The next challenge was finding more accessible water.  Bathing would have been nice after being covered in dirt and brush for eight hours each day, but avoiding severe dehydration was the bigger concern. Ninety degrees under a canopy of overgrowth was crushing us.  Our host had previously found a spring about a mile upstream of the property which he hoped to use to irrigate the farm eventually. By tripling the occupants on the farm connection to the water source became imperative.  We mapped out a plan, trudged up and down the mountainside for days, eventually hooking up 2,000 feet of pipe from the mouth of the spring to just above our tent. After battling water pressure issues we installed water tanks halfway up the hill, and before long we had fresh drinking water.  Days later we actually rigged up a shower system with lava rocks as flooring to avoid bamboo foot punctures and palm fronds tied to inkberry railings to obscure the view.
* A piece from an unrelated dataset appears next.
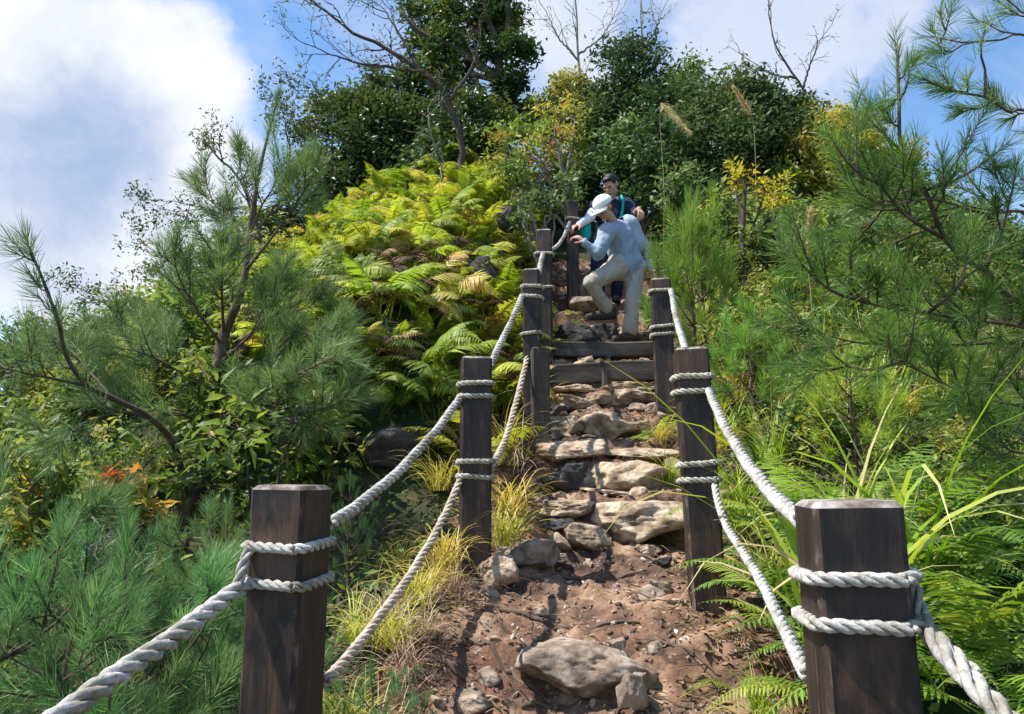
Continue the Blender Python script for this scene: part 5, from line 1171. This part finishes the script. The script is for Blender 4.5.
    for an, tod in ((ar, (-.85, -.5, -.12)), (al, (-.95, -.3, -.1))):
        so = shoe(o, an, tod); so.location = -org if False else (0, 0, 0)
        for m_ in [so] + list(so.children):
            me = m_.data; cc = np.zeros(len(me.vertices) * 3, np.float32); me.vertices.foreach_get('co', cc); cc = cc.reshape(-1, 3) - org; me.vertices.foreach_set('co', cc.astype(np.float32).ravel()); me.update()
person_one()
def person_two():
    A = lambda x, y, d: at(x, y, d)
    hip = A(607, 245, 8.3); hr = A(615, 248, 8.32); hl = A(600, 248, 8.28); gl = pz(hip[0], 8.25)
    kr = np.array([hr[0] + .02, 8.2, (hr[2] + gl) / 2 + .05]); ar = np.array([hr[0], 8.28, gl + .10]); kl = np.array([hl[0] - .05, 8.12, (hl[2] + gl) / 2]); al = np.array([hl[0] - .04, 8.1, pz(hl[0] - .04, 8.0) + .10])
    hc = A(611, 185, 8.10); sl = A(596, 206, 8.22); sr = A(626, 203, 8.3); chest = (sl + sr) / 2 + np.array([0, .02, -.14])
    el = A(590, 217, 8.05); wl = A(579, 225, 7.95); er = A(635, 214, 8.05); wr = A(639, 209, 7.9)
    org = np.array([ar[0], ar[1], gl]); o = empty('person', org, 'dark haired hiker half hidden behind the one in the white cap', 'person')
    def fin(mb, name, vox, sm, mat, wr_=0, ws=9, par=None):
        me = remeshed(mb, vox, sm, mat, wr_, 8, ws); c = np.zeros(len(me.vertices) * 3, np.float32); me.vertices.foreach_get('co', c); c = c.reshape(-1, 3) - org; me.vertices.foreach_set('co', c.astype(np.float32).ravel()); return link(name, me, par or o)
    b = MB(); cap(b, hip, chest, .11, .12); cap(b, chest, (sl + sr) / 2, .11, .08); cap(b, sl, sr, .05, .05); cap(b, (sl + sr) / 2, hc, .055, .05)
    for a_, k_, h_ in ((hr, kr, ar), (hl, kl, al)): cap(b, a_, k_, .08, .055); cap(b, k_, h_, .052, .036); cap(b, h_, h_ + np.array([0, 0, -.04]), .04, .04)
    cap(b, sl, el, .044, .036); cap(b, el, wl, .036, .026); cap(b, sr, er, .044, .038); cap(b, er, wr, .038, .028)
    hand(b, wl, (-.6, -.5, -.3), (0, -.3, 1), 1.1); hand(b, wr, (.1, -.6, -.6), (.3, -.6, .5), 1.1, -1)
    ax, q = head(b, hc, (-.55, -.6, -.75), (0, 0, 1)); fin(b, 'body', .007, 3, 'skin')
    e = MB(); [ell(e, q(s * .032, .082, .008), (.010, .006, .007), ax) for s in (-1, 1)]; e.V = [v - org for v in e.V]; e.build('eyes', M['eye'], o, True)
    hh = MB(); ell(hh, q(0, -.022, .035), (.085, .092, .088), ax); ell(hh, q(0, -.05, -.03), (.075, .055, .06), ax); ell(hh, q(0, .03, .085), (.06, .05, .03), ax); fin(hh, 'hair', .008, 2, 'hair')
    s = MB(); cap(s, hip, chest, .14, .145); cap(s, chest, (sl + sr) / 2, .14, .095); cap(s, sl, sr, .07, .07); cap(s, sr, er, .07, .058); cap(s, sl, sl * .5 + el * .5, .07, .062); fin(s, 'shirt', .010, 4, 'navy', .008, 11)
    w = MB(); cap(w, sl * .6 + el * .4, el, .058, .052); cap(w, el, wl, .050, .038); fin(w, 'sleeve', .009, 3, 'white_cloth', .005)
    c = MB(); cap(c, (sl + sr) / 2 + [-.05, -.03, .04], (sl + sr) / 2 + [.04, -.03, .04], .055, .05); fin(c, 'collar', .009, 3, 'white_cloth', .004)
    t = MB(); cap(t, hr, hl, .115, .115)
    for a_, k_, h_ in ((hr, kr, ar), (hl, kl, al)): cap(t, a_, k_, .10, .075); cap(t, k_, h_, .073, .058)
    fin(t, 'trousers', .010, 3, 'navy', .008)
    p = MB(); pc = A(583, 226, 8.0); cap(p, pc + [.02, .12, .07], pc + [.02, .12, -.06], .07, .075); fin(p, 'bag', .009, 3, 'teal', .006)
    st = MB(); 
    for sh in (sl, sr): st.tube(resample([sh + [0, .12, 0], sh + np.array([(.05 if sh is sl else -.05), 0, .08]), sh + np.array([(.05 if sh is sl else -.05), -.12, -.06]), chest + np.array([(-.08 if sh is sl else .08), -.15, -.1])], n=20), .018, 6)
    st.V = [v - org for v in st.V]; st.build('strap', M['teal'], o, True)
    for an in (ar, al):
        so = shoe(o, an, (-.2, -1, -.1))
        for m_ in [so] + list(so.children):
            me = m_.data; cc = np.zeros(len(me.vertices) * 3, np.float32); me.vertices.foreach_get('co', cc); cc = cc.reshape(-1, 3) - org; me.vertices.foreach_set('co', cc.astype(np.float32).ravel()); me.update()
person_two()

# ------------------------------------------------------------------ light, sky, camera
SUN_EL, SUN_AZ = R(60), R(-98)       # azimuth clockwise from +y (forward)
sd = Vector((math.sin(SUN_AZ) * math.cos(SUN_EL), math.cos(SUN_AZ) * math.cos(SUN_EL), math.sin(SUN_EL)))
L = bpy.data.lights.new('sun', 'SUN'); L.energy = 4.1; L.angle = R(.6); L.color = (1, .95, .86)
lo = link('sun', L); lo.rotation_euler = sd.to_track_quat('Z', 'Y').to_euler()
w = bpy.data.worlds.new('World'); bpy.context.scene.world = w; w.use_nodes = True
nt = w.node_tree; nd = nt.nodes; lk = nt.links; nd.clear()
sky = nd.new('ShaderNodeTexSky'); sky.sky_type = 'NISHITA'; sky.sun_disc = False; sky.sun_elevation = SUN_EL; sky.sun_rotation = SUN_AZ; sky.air_density = 1.0; sky.dust_density = .3
bg = nd.new('ShaderNodeBackground'); bg.inputs['Strength'].default_value = .12
out = nd.new('ShaderNodeOutputWorld')
tc = nd.new('ShaderNodeTexCoord')
def math_(op, a, b=None, c=None):
    n = nd.new('ShaderNodeMath'); n.operation = op
    for k, v in enumerate((a, b, c)):
        if v is None: continue
        if isinstance(v, (int, float)): n.inputs[k].default_value = v
        else: lk.new(v, n.inputs[k])
    return n.outputs[0]
def noise(vec, scale, detail=8, rough=.55, dist=0):
    n = nd.new('ShaderNodeTexNoise'); n.inputs['Scale'].default_value = scale; n.inputs['Detail'].default_value = detail; n.inputs['Roughness'].default_value = rough; n.inputs['Distortion'].default_value = dist
    lk.new(vec, n.inputs['Vector']); return n.outputs['Fac']
def blob(px_, py_, rad, soft):
    """1 inside a cone of the sky round that direction"""
    d = at(px_, py_, 1.0) - np.array([0, 0, E]); d /= np.linalg.norm(d)
    v = nd.new('ShaderNodeVectorMath'); v.operation = 'DOT_PRODUCT'; nv = nd.new('ShaderNodeVectorMath'); nv.operation = 'NORMALIZE'; lk.new(tc.outputs['Generated'], nv.inputs[0]); lk.new(nv.outputs[0], v.inputs[0]); v.inputs[1].default_value = d
    ang = math_('ARCCOSINE', math_('MINIMUM', v.outputs['Value'], .99999))
    return math_('DIVIDE', math_('SUBTRACT', rad, ang), soft)   # positive inside
n1 = noise(tc.outputs['Generated'], 5.5, 10, .56)
nb = math_('MULTIPLY', math_('SUBTRACT', n1, .5), 3.4)
def edge(b, k=1.0): 
    s = math_('ADD', b, math_('MULTIPLY', nb, k)); m = nd.new('ShaderNodeMapRange'); m.interpolation_type = 'SMOOTHSTEP'; m.inputs['From Min'].default_value = -.25; m.inputs['From Max'].default_value = .6; lk.new(s, m.inputs[0]); return m.outputs[0]
c1 = edge(blob(85, 135, .20, .09)); c2 = edge(blob(0, 70, .20, .12)); c3 = edge(blob(150, 260, .13, .12)); c4 = edge(blob(560, 40, .13, .22)); c5 = edge(blob(780, 20, .26, .5), 1.2)
cum = math_('MAXIMUM', math_('MAXIMUM', c1, c2), c3); cum = math_('MAXIMUM', cum, math_('MULTIPLY', c4, .8)); cum = math_('MAXIMUM', cum, math_('MULTIPLY', c5, .62))
n2 = noise(tc.outputs['Generated'], 3.0, 8, .6, .4)
mr = nd.new('ShaderNodeMapRange'); mr.inputs['From Min'].default_value = .46; mr.inputs['From Max'].default_value = .74; mr.inputs['To Max'].default_value = .6; lk.new(n2, mr.inputs[0])
cum = math_('MAXIMUM', cum, mr.outputs[0])
# cloud body tone: bright rims and grey blue hearts
heart = edge(blob(75, 165, .13, .12), .7); n3 = noise(tc.outputs['Generated'], 9, 9, .62, .3)
tone = math_('SUBTRACT', math_('ADD', math_('MULTIPLY', n3, .55), .80), math_('MULTIPLY', heart, .36))
cc = nd.new('ShaderNodeMix'); cc.data_type = 'RGBA'; cc.inputs[6].default_value = (1.75, 2.3, 3.4, 1); cc.inputs[7].default_value = (4.3, 4.35, 4.55, 1)
mm = nd.new('ShaderNodeMapRange'); mm.inputs['From Min'].default_value = .62; mm.inputs['From Max'].default_value = 1.12; lk.new(tone, mm.inputs[0]); lk.new(mm.outputs[0], cc.inputs[0])
mx = nd.new('ShaderNodeMix'); mx.data_type = 'RGBA'; lk.new(cum, mx.inputs[0]); hs = nd.new('ShaderNodeHueSaturation'); hs.inputs['Saturation'].default_value = 1.18; hs.inputs['Value'].default_value = 1.0; lk.new(sky.outputs[0], hs.inputs['Color']); lk.new(hs.outputs[0], mx.inputs[6]); lk.new(cc.outputs[2], mx.inputs[7])
lk.new(mx.outputs[2], bg.inputs['Color']); lk.new(bg.outputs[0], out.inputs[0])

cam = bpy.data.cameras.new('camera'); cam.sensor_width = 36; cam.lens = F_PX / 1024 * 36; cam.clip_start = .05; cam.clip_end = 8000
co = link('camera', cam, None, (0, 0, E)); co.rotation_euler = (math.pi / 2 + PITCH, 0, 0)
sc = bpy.context.scene; sc.camera = co
sc.view_settings.view_transform = 'Standard'; sc.view_settings.look = 'None'; sc.view_settings.exposure = .99; sc.view_settings.gamma = 1; sc.view_settings.use_curve_mapping = False
sc.render.engine = 'CYCLES'; sc.cycles.max_bounces = 6; sc.cycles.diffuse_bounces = 3; sc.cycles.transmission_bounces = 4; sc.cycles.transparent_max_bounces = 4; sc.cycles.use_denoising = True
I don’t know if our efforts qualify for a “Home Improvement” episode, but necessity is the mother of invention and before we left we transformed our little slice of rainforest into a glorious one bedroom, half-bath palace, complete with closets, porch, dining room, surfboard and drying racks for our disgusting clothes.   That first night was horrendous, but by week three we were sleeping like babies after adapting to jungle living at its finest.